April 3, 2008

HARRISONBURG—In his weekly “Strategic Interests” column for the World Defense Review, Dr. J. Peter Pham, Director of the Nelson Institute for International and Public Affairs at James Madison University, examines last week’s military intervention by African Union (AU) forces to restore the authority of the central government of the Comoro Islands over the breakaway island of Nzwani (more commonly known by its former name, Anjouan).

While noting that the operation by Comorian government forces supported by AU personnel from Tanzania, Senegal, and Sudan “was undoubtedly an operational success” which “rescues the regional organization’s standing from total ignominy” in the wake of the failures of its military missions in Somalia and Sudan, Dr. Pham argues that it “also raises some significant questions”:

First, the very fact that the only operational success the AU’s leaders can point to is overrunning a tiny island whose economy is dependant upon the production of aromatic ylang-ylang oil…underscores the weakness of the organization as such.

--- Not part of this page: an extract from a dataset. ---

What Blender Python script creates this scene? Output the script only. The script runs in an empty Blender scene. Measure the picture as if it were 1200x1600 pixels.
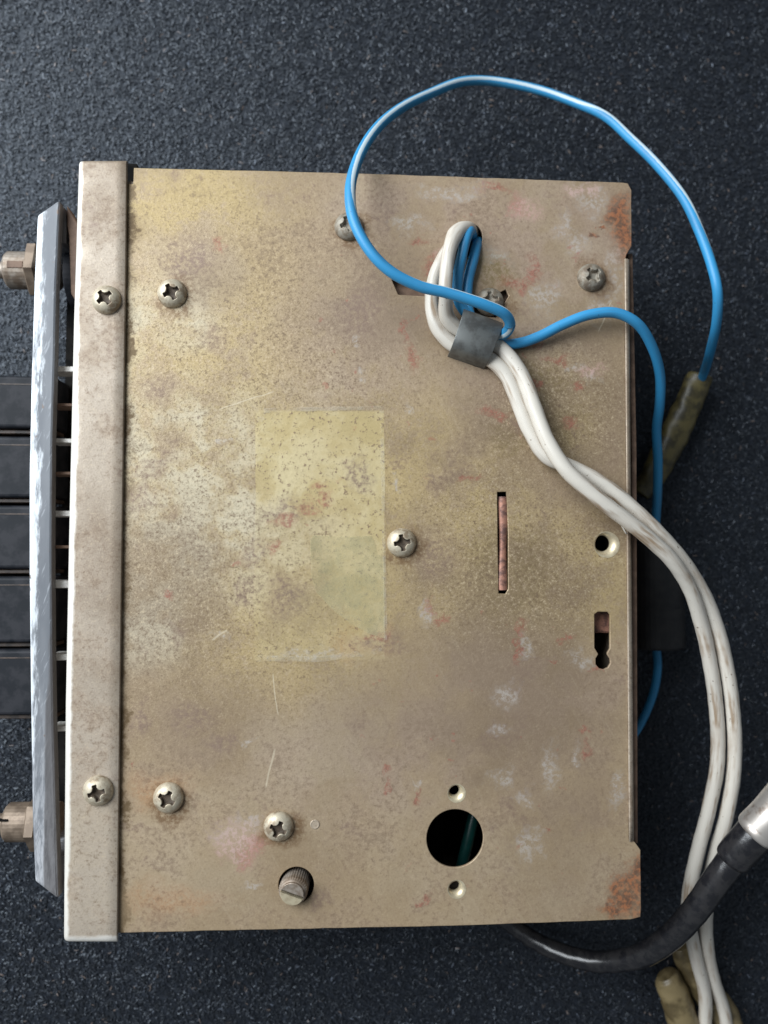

Second, having intervened, will the AU have the wherewithal to sustain even a limited role on Anjouan?... Third, one cannot help but…wonder…if the intervention was another example of African rulers’ canonization of the status quo while refusing to address the fundamental question of the legitimacy of the their system of territorial states itself… Finally, while it has to be acknowledged that Ahmed Abdallah Mohamed Sambi’s 2006 election to the union presidency was entirely constitutional and democratic procedurally, his rule has raised concerns even among his supporters about the direction he is taking the Comoros.

The article thus concludes: “Given all this, it may be a little premature to celebrate what is likely to be only a temporary respite in the ongoing state failure and downward spiral of the Comoros.”